In questo senso, è doveroso riconoscere a Biggie il merito di aver portato alta la torcia della label di Puffy e dell’intera scena East Coast per un buon e cruciale triennio, prima che la sua prematura scomparsa, il 9 marzo 1997, ne mettesse per sempre a tacere i sogni e le ambizioni.
Christopher Wallace perì sotto i colpi dei suoi carnefici una quindicina di giorni prima che la sua seconda fatica, “Life After Death”, arrivasse nelle mani dei fans e rinnovasse in tutti la convinzione che l’ex spacciatore di Bedford-Stuyvesant fosse un autentico genio dello storytelling.
Rispetto a “Ready to Die”, “Life After Death” celebra l’inaspettato ritorno alla vita di colui che, nel capitolo precedente, si era dichiarato pronto ad andare incontro al proprio triste destino. Per quanto non manchino pezzi rozzi e spietatamente cruenti (in ricordo di un passato che, alla fine, non passa mai davvero), il sound dell’album rivela una gamma di emozioni più patinata e solare, come se i problemi di un tempo fossero stati ormai superati e l’unica preoccupazione fosse diventata quella di gestire nella maniera corretta la nuova esistenza da milionario.
Grazie allo straordinario successo di “Ready to Die”, infatti, Biggie era finalmente riuscito ad abbandonare le strade malfamate della sua Brooklyn, ed è per questo motivo che, se avesse continuato a parlare della sua condizione quotidiana in termini miserevoli, non solo avrebbe fatto un torto ai suoi sostenitori, ma avrebbe anche mentito a se stesso, poiché quella di un tempo era ormai una realtà che non gli apparteneva più.
Senza peccare di falso disinteresse, il figlio di Voletta ci presenta ogni dettaglio della discrepanza tra il mondo che ha lasciato e quello che ha trovato, e la vera grandezza della sua lucida esposizione risiede nell’abilità di creare ancora genuino interesse, nonostante i contenuti di chi ha tanti soldi in tasca siano generalmente superficiali e ripetitivi; al contrario, lascia quasi increduli realizzare quanto il B.I.G. ricco e famoso sembri più introspettivo e profondo di quello che, soltanto un paio d’anni prima, predicava il suo amore per i soldi e venerava la donna come semplice oggetto di divertimento. Certo, la vocazione per la lussuria ed il guadagno di verdoni resta, ma ora abbiamo a che fare con un ragazzo più maturo, concentrato sui figli e sul futuro di questi, con più di un occhio rivolto ai problemi derivanti dal nuovo ed illustre status quo, senza comunque dimenticare, come detto, da dove tutto è partito.
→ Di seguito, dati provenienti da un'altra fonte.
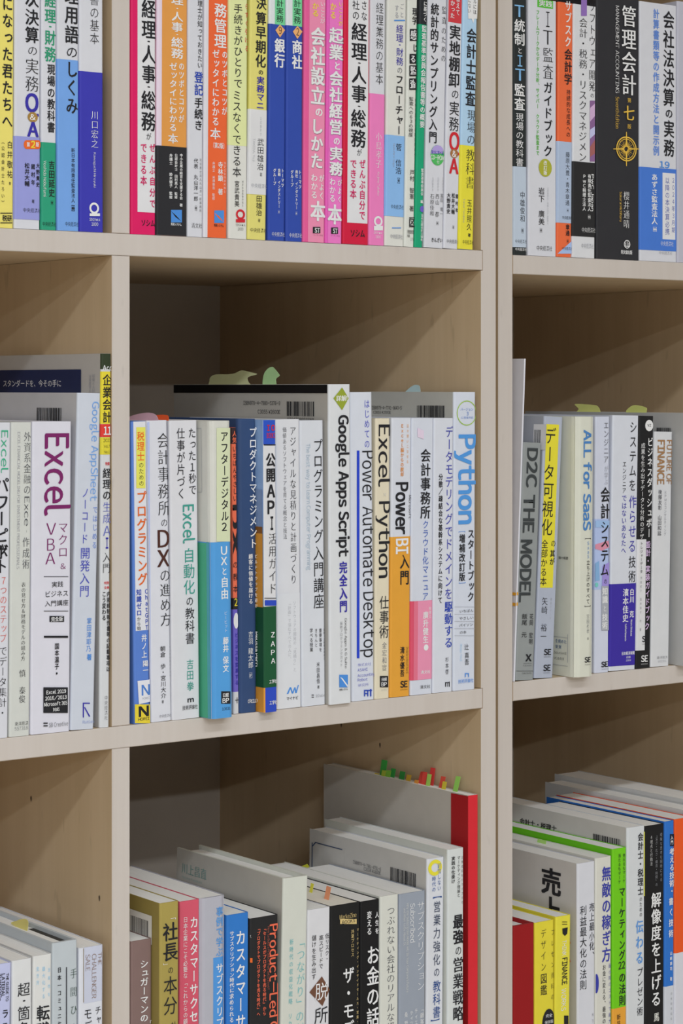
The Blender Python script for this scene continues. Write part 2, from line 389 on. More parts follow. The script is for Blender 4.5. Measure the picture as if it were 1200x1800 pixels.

Ancora tantissimo si potrebbe dire sull’evoluzione umana che ha portato Biggie Smalls, nel giro di un pugno di anni, a trasformare la sua persona in maniera incredibilmente netta e radicale, ma ci limitiamo alle considerazioni fondamentali, anche per evitare di appesantire la lettura inutilmente. Sia “Ready to Die” che “Life After Death” sono oggi considerati capisaldi della storia del rap di tutti i tempi, così diversi tra loro ma al contempo uniti da un unico filo narrativo, un’unica storia autentica modellata secondo le dinamiche delle imprevedibili circostanze esistenziali. Un manuale di vita, in due volumi.